## begin Record excerpts

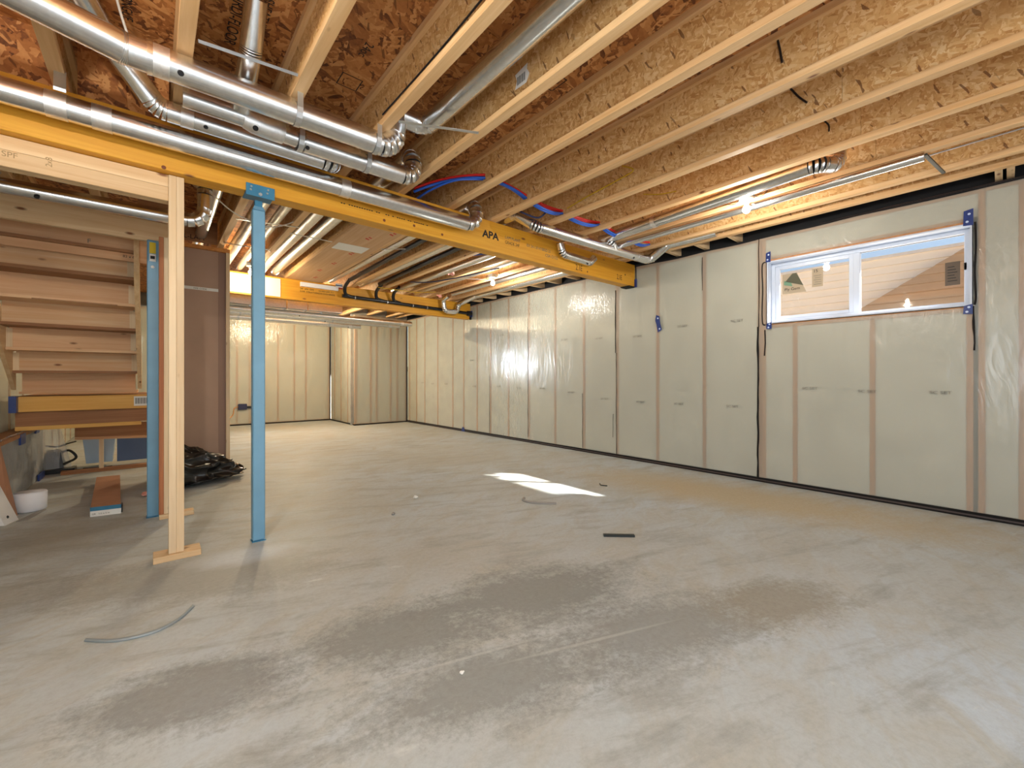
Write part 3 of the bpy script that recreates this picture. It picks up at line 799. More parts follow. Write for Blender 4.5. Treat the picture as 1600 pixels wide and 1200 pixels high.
# ------------------------------------------------------------------ steel posts
def steel_post(x, y, top, label, plate=True):
    t = thing('steel_post', (x, y, 0), label, 'post', 'blue steel posts')
    h = 0.0375
    box('tube', (x-h, x+h, y-h, y+h, 0.006, top-0.10 if plate else top), M_BLUE, t, 0.006)
    box('base_plate', (x-h-0.004, x+h+0.004, y-h-0.004, y+h+0.004, 0, 0.006), M_BLUE_D, t)
    if plate:
        box('inner_tube', (x-0.022, x+0.022, y-0.022, y+0.022, top-0.10, top-0.03), M_BLUE_D, t)
        MB().prism([(x-h, y-h, top-0.10), (x+h, y-h, top-0.10), (x+0.026, y-0.02, top-0.068), (x-0.026, y-0.02, top-0.068)], (0, 2*h, 0)).build('cap', M_BLUE, t)
        pl = MB()
        pl.box(x-0.085, x+0.085, BF-0.008, BF+BT+0.008, BZ0-0.007, BZ0-0.001); pl.box(x-0.085, x+0.085, BF-0.008, BF-0.001, BZ0-0.001, BZ0+0.05)
        s = pl.build('saddle_plate', M_BLUE_D, t)
        box('saddle_lip', (x-0.085, x+0.085, BF-0.012, BF-0.008, BZ0-0.03, BZ0+0.05), M_BLUE_D, t)
        for dx, dz in ((-0.055, 0.03), (-0.058, 0.008), (0.045, 0.03), (0.04, 0.006)):
            MB().lathe((x+dx, BF-0.0115, BZ0+dz), [(0.008, 0), (0.008, 0.003), (0.005, 0.006)], 8, (0, -1, 0)).build('screw', M_STRAP, t)
        MB().lathe((x-0.002, BF-0.012, BZ0-0.012), [(0.012, 0), (0.012, 0.006)], 6, (0, -1, 0)).build('bolt', M_STRAP, t)
    return t
steel_post(0.561, 3.40, BZ0, 'light blue square steel post standing alone under the yellow beam')
p2 = steel_post(0.0, 4.545, 2.26, 'light blue steel post behind the pale wooden post, by the stair', plate=False)
box('yellow_label', (-0.022, 0.018, 4.5065-0.0005, 4.5075, 2.15, 2.24), plain('yellow_label', (230, 200, 40), 0.6), p2)
lb = box('white_label', (-0.022, 0.018, 4.5065-0.0005, 4.5075, 2.085, 2.145), M_PAPER, p2)
box('label_print', (-0.016, 0.012, 4.5055, 4.506, 2.105, 2.13), M_INK, lb)
MB().lathe((-0.002, 4.5075, 2.04), [(0.012, 0), (0.012, 0.002), (0.004, 0.003)], 12, (0, -1, 0)).build('rivet', M_PAPER, p2)

# ------------------------------------------------------------------ wooden props
def wood_prop(name, xs, y0, y1, top, foot, label, mats):
    t = thing(name, ((foot[0]+foot[1])/2, (foot[2]+foot[3])/2, 0), label, 'post', 'wooden props on foot boards')
    box('foot_board', (foot[0], foot[1], foot[2], foot[3], 0, 0.038), M_SPR_X, t, 0.002)
    for (a, c), mm in zip(xs, mats):
        box('stud', (a, c, y0, y1, 0.038, top), mm, t, 0.002)
    return t
wood_prop('wooden_prop', [(0.074, 0.112), (0.1125, 0.1505)], 3.375, 3.464, BZ0-0.002, (0.0, 0.236, 3.352, 3.44+0.045), 'pale doubled stud prop standing in front of the blue post by stair', [M_SPR_Z, M_SPR_Z])
wood_prop('wooden_prop', [(0.036, 0.066), (0.0665, 0.1045), (0.105, 0.143)], 4.40, 4.489, 2.27, (0.038, 0.26, 4.385, 4.47), 'reddish-edged doubled stud prop half hidden behind the front wooden prop', [M_SPR_RED, M_SPR_Z, M_SPR_Z])
hd = thing('stud_header', (-0.4, 3.42, 2.2), 'pale doubled header board running left from the front wooden prop', 'header')
box('header_board', (XL, 0.0735, 3.385, 3.424, 2.325, BZ0-0.002), M_SPR_X, hd, 0.002)
box('header_board', (XL, 0.0735, 3.385, 3.424, 2.238, 2.324), M_SPR_X, hd, 0.002)
box('header_board', (XL, 0.0735, 3.4245, 3.4635, 2.238, BZ0-0.002), M_SPR_X, hd, 0.002)
text('header_lettering', 'SPF', (-0.60, 3.3845, 2.29), ROT_S, 0.04, M_FAINTW, hd)
text('header_lettering', '2x8', (-0.42, 3.3845, 2.285), (R(90), R(-90), 0), 0.035, M_FAINTW, hd)

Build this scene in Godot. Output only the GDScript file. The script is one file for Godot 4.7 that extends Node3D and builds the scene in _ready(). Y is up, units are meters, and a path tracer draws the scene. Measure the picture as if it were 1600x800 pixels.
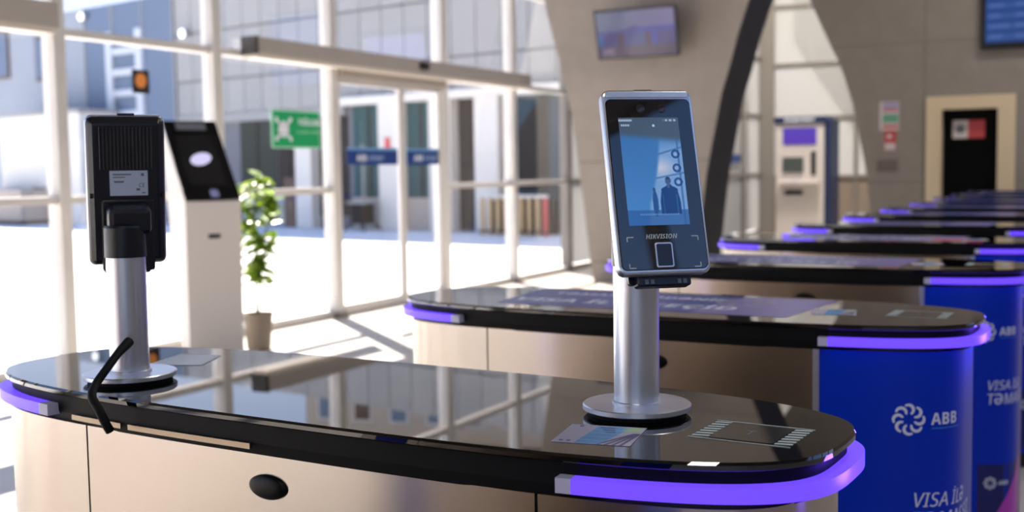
extends Node3D
# Turnstile hall: a row of gate cabinets with face terminals beside a sunlit glass front.

var M := {}
var used := {}
var sans: SystemFont
var sans_bold: SystemFont
var rng := RandomNumberGenerator.new()

# ---------------------------------------------------------------- nodes
func numbered(n: String) -> String:
	if not used.has(n):
		used[n] = 0
		return n
	used[n] += 1
	return "%s_%03d" % [n, used[n]]

func tag(o: Node, label := "", category := "", group := "", kind := "") -> Node:
	if label != "": o.set_meta("label", label)
	if category != "": o.set_meta("category", category)
	if group != "": o.set_meta("group", group)
	if kind != "": o.set_meta("kind", kind)
	return o

func thing(called: String, at: Vector3, turn: float, label: String, category: String, group := "") -> Node3D:
	var o := Node3D.new()
	o.name = numbered(called)
	add_child(o)
	o.position = at
	o.rotation.y = turn
	tag(o, label, category, group)
	return o

func put(mesh: Mesh, called: String, mat: Material, parent: Node = null, at := Transform3D()) -> MeshInstance3D:
	var o := MeshInstance3D.new()
	o.mesh = mesh
	o.material_override = mat
	o.transform = at
	if parent == null:
		o.name = numbered(called)
		add_child(o)
	else:
		o.name = called
		parent.add_child(o, true)
	return o

func struct(called: String, label: String, mesh: Mesh, mat: Material) -> MeshInstance3D:
	var o := put(mesh, called, mat)
	tag(o, label, "", "", "structure")
	return o

func struct_root(called: String, label: String, at := Vector3.ZERO) -> Node3D:
	var o := Node3D.new()
	o.name = numbered(called)
	o.position = at
	add_child(o)
	tag(o, label, "", "", "structure")
	return o

# ---------------------------------------------------------------- meshes
func mb() -> SurfaceTool:
	var st := SurfaceTool.new()
	st.begin(Mesh.PRIMITIVE_TRIANGLES)
	st.set_smooth_group(-1)
	return st

func fin(st: SurfaceTool) -> ArrayMesh:
	st.generate_normals()
	return st.commit()

func tri(st: SurfaceTool, a: Vector3, b: Vector3, c: Vector3, ua := Vector2.ZERO, ub := Vector2.ZERO, uc := Vector2.ZERO) -> void:
	st.set_uv(ua); st.add_vertex(a)
	st.set_uv(uc); st.add_vertex(c)
	st.set_uv(ub); st.add_vertex(b)

func quad(st: SurfaceTool, a: Vector3, b: Vector3, c: Vector3, d: Vector3, ua := Vector2(0, 1), ub := Vector2(1, 1), uc := Vector2(1, 0), ud := Vector2(0, 0)) -> void:
	tri(st, a, b, c, ua, ub, uc)
	tri(st, a, c, d, ua, uc, ud)

func hexa(st: SurfaceTool, p: Array) -> void:  # p: bottom ring 0..3 (CCW from above), top ring 4..7
	quad(st, p[3], p[2], p[1], p[0])
	quad(st, p[4], p[5], p[6], p[7])
	for i in 4:
		var j := (i + 1) % 4
		quad(st, p[i], p[j], p[j + 4], p[i + 4])

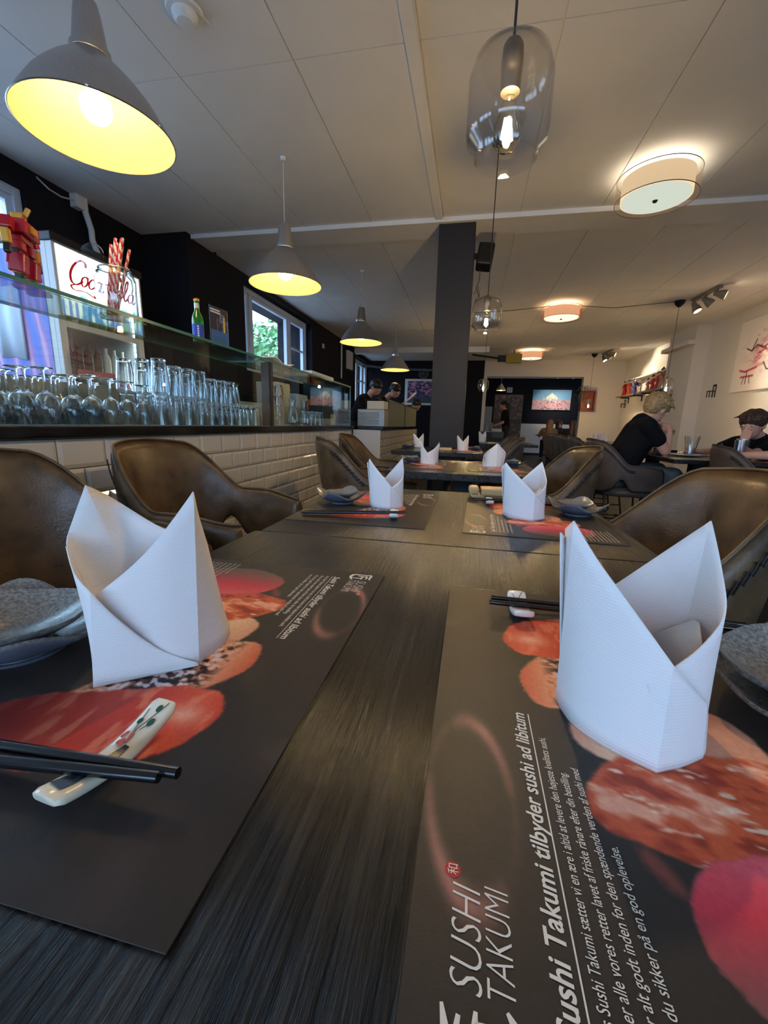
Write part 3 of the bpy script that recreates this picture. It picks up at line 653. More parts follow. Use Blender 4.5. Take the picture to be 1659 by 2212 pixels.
put_napkin(-.44, 3.75, 'small white napkin at the left on the table before the dark column', .95, -.2, .9)
put_napkin(-.045, 3.50, 'small white napkin with a deep notch just right of the dark column', .95, -.25, .9)
put_napkin(.17, 5.60, 'tiny white napkin far off, between the column and the waitress', 1.0, .0, 1)
k = 0
for (x, y) in ((1.95, 6.75), (2.0, 7.1), (2.05, 7.5)):
    put_napkin(x, y, ('nearest', 'middle', 'furthest')[k] + ' of the tiny white napkins on the long table before the two women', 1.0, .3 * k, 1); k += 1

# ================================================================ DISHES
def speckle_mat():
    m = pbr('speckled_grey_stoneware_glaze', (118, 114, 108), .22, spec=.6, var=.5, vscale=420, stretch=(1, 1, 1), detail=8, bump=.15, bscale=200); return m
M_stone = speckle_mat(); M_stone_under = pbr('blue_grey_stoneware', (92, 98, 110), .35, spec=.5, var=.12, vscale=40)
def square_dish(name, half, lift, edge, p=2.6, th=.004, pw=5):
    """square plate with raised corners: returns an Empty with one dish body (two glazes)"""
    root = empty(name); n = 16; K = 72; top = []; bot = []
    for i in range(n + 1):                                        # rings from the centre out to the rim
        r = i / n; r1 = []; r2 = []
        for k in range(K + 1):
            t = 2 * math.pi * k / K; c, q = math.cos(t), math.sin(t); R_ = half / (abs(c) ** pw + abs(q) ** pw) ** (1 / pw)
            z = edge * r ** p + (lift - edge) * r ** 3.2 * abs(math.sin(2 * t)) ** 2.2
            r1.append(Vector((c * R_ * r, q * R_ * r, z + th))); r2.append(Vector((c * R_ * r * .985, q * R_ * r * .985, z)))
        top.append(r1); bot.append(r2)
    m = MB(); m.grid([w[::-1] for w in top], 0); m.grid(bot, 1)
    m.grid([top[-1][::-1], bot[-1][::-1]][::-1], 0)
    m.build('dish_body', [M_stone, M_stone_under], root, smooth=1.2, weld=True)
    ft = MB().lathe([(half * .55, 0), (half * .52, -.0035), (half * .45, -.0035), (half * .43, 0)], 32); ft.build('foot_ring', M_stone_under, root, smooth=.6)
    return root
big = square_dish('square_plate', .064, .033, .014); small = square_dish('small_dish', .044, .0165, .0145, 2.2, pw=2.5)
def dishes(first, x, y, r, label1, label2, dx=0, dy=0, tilt=(0, 0), s=1.0, ss=1.0):
    b = big if first else copy_tree(big); b.location = (x, y, T + .0046); b.rotation_euler = (0, 0, r); b.scale = (s, s, s); tag(b, label1, 'plate', 'speckled square plates')
    c = small if first else copy_tree(small); c.location = (x + dx, y + dy, T + .0046 + .0118 * s); c.rotation_euler = (tilt[0], tilt[1], r * .5 + .4); c.scale = (ss, ss, ss); tag(c, label2, 'dish', 'small sauce dishes')
dishes(True, -.372, .262, .12, 'speckled grey square plate at the left edge behind the big left napkin', 'glossy speckled dish stacked on the plate at the left edge, reflecting the window', -.0, -.006, (.0, .06), 1.0, 1.18)
dishes(False, .262, .322, .5, 'speckled grey square plate at the right edge behind the big right napkin', 'pale speckled dish stacked on the plate at the right edge', -.004, .006, (.0, -.06), 1.05, 1.25)
dishes(False, -.312, 1.005, .7, 'blue-grey boat-shaped plate on the middle left placemat', 'small dish nested in the boat-shaped plate at the middle left', 0, 0, (0, 0), .86, .86)
dishes(False, .262, 1.045, .35, 'blue-grey plate with upturned corners on the middle right placemat', 'small dish nested in the plate at the middle right', -.004, 0, (0, 0), .88, .86)
dishes(False, -.30, 2.25, .6, 'distant dark plate at the left of the second table', 'distant dish stacked on the plate at the left of the second table', 0, 0, (0, 0), .86, .86)
dishes(False, .23, 2.28, .6, 'distant dark plate at the right of the second table', 'distant dish stacked on the plate at the right of the second table', 0, 0, (0, 0), .86, .86)
dishes(False, -.53, 3.62, .6, 'furthest dark plate at the left of the table before the column', 'furthest dish at the left of the table before the column', 0, 0, (0, 0), .9, .86)
dishes(False, .05, 3.62, .6, 'furthest dark plate at the right of the table before the column', 'furthest dish at the right of the table before the column', 0, 0, (0, 0), .9, .86)

# ================================================================ CHOPSTICKS AND RESTS
M_lacq = pbr('black_lacquer', (14, 13, 15), .22, spec=.55, coat=.3)
M_cream = pbr('cream_glazed_porcelain', (232, 222, 196), .14, spec=.55); M_whitep = pbr('white_glazed_porcelain', (238, 232, 226), .12, spec=.55)
M_green = pbr('green_glaze_paint', (44, 84, 66), .25); M_twig = pbr('brown_glaze_paint', (96, 40, 30), .3); M_pink = pbr('pink_glaze_paint', (200, 96, 92), .3); M_blue = pbr('dark_blue_glaze', (30, 42, 60), .2, var=.9, vscale=260, detail=6)
def chopstick(a, b, label, ra=.0026, rb=.0036):
    a = Vector(a); b = Vector(b); c = (a + b) / 2
    m = MB().tube([a - c, a - c + (b - a) * .5, b - c], [ra, (ra + rb) / 2, rb], 12); o = m.build('chopstick', M_lacq, smooth=.6, loc=c)
    return tag(o, label, 'chopstick', 'black chopsticks')
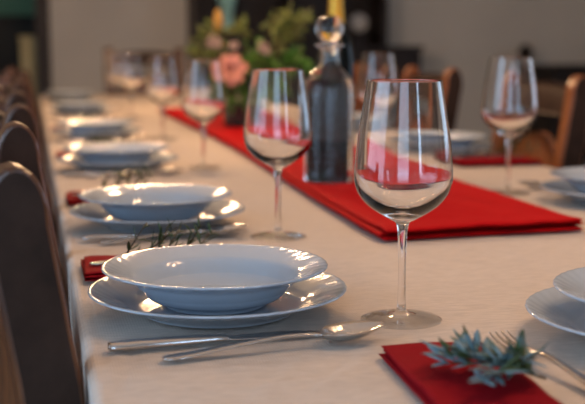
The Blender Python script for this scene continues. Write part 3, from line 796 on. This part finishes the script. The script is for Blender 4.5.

## end Record excerpts

From the first line of the listing above, repeat every line through the one holding "0)).build('rivet', M_PAPER, p2)". Both ends count, and pictures stay out.

Write part 3 of the bpy script that recreates this picture. It picks up at line 799. More parts follow. Write for Blender 4.5. Treat the picture as 1600 pixels wide and 1200 pixels high.
# ------------------------------------------------------------------ steel posts
def steel_post(x, y, top, label, plate=True):
    t = thing('steel_post', (x, y, 0), label, 'post', 'blue steel posts')
    h = 0.0375
    box('tube', (x-h, x+h, y-h, y+h, 0.006, top-0.10 if plate else top), M_BLUE, t, 0.006)
    box('base_plate', (x-h-0.004, x+h+0.004, y-h-0.004, y+h+0.004, 0, 0.006), M_BLUE_D, t)
    if plate:
        box('inner_tube', (x-0.022, x+0.022, y-0.022, y+0.022, top-0.10, top-0.03), M_BLUE_D, t)
        MB().prism([(x-h, y-h, top-0.10), (x+h, y-h, top-0.10), (x+0.026, y-0.02, top-0.068), (x-0.026, y-0.02, top-0.068)], (0, 2*h, 0)).build('cap', M_BLUE, t)
        pl = MB()
        pl.box(x-0.085, x+0.085, BF-0.008, BF+BT+0.008, BZ0-0.007, BZ0-0.001); pl.box(x-0.085, x+0.085, BF-0.008, BF-0.001, BZ0-0.001, BZ0+0.05)
        s = pl.build('saddle_plate', M_BLUE_D, t)
        box('saddle_lip', (x-0.085, x+0.085, BF-0.012, BF-0.008, BZ0-0.03, BZ0+0.05), M_BLUE_D, t)
        for dx, dz in ((-0.055, 0.03), (-0.058, 0.008), (0.045, 0.03), (0.04, 0.006)):
            MB().lathe((x+dx, BF-0.0115, BZ0+dz), [(0.008, 0), (0.008, 0.003), (0.005, 0.006)], 8, (0, -1, 0)).build('screw', M_STRAP, t)
        MB().lathe((x-0.002, BF-0.012, BZ0-0.012), [(0.012, 0), (0.012, 0.006)], 6, (0, -1, 0)).build('bolt', M_STRAP, t)
    return t
steel_post(0.561, 3.40, BZ0, 'light blue square steel post standing alone under the yellow beam')
p2 = steel_post(0.0, 4.545, 2.26, 'light blue steel post behind the pale wooden post, by the stair', plate=False)
box('yellow_label', (-0.022, 0.018, 4.5065-0.0005, 4.5075, 2.15, 2.24), plain('yellow_label', (230, 200, 40), 0.6), p2)
lb = box('white_label', (-0.022, 0.018, 4.5065-0.0005, 4.5075, 2.085, 2.145), M_PAPER, p2)
box('label_print', (-0.016, 0.012, 4.5055, 4.506, 2.105, 2.13), M_INK, lb)
MB().lathe((-0.002, 4.5075, 2.04), [(0.012, 0), (0.012, 0.002), (0.004, 0.003)], 12, (0, -1, 0)).build('rivet', M_PAPER, p2)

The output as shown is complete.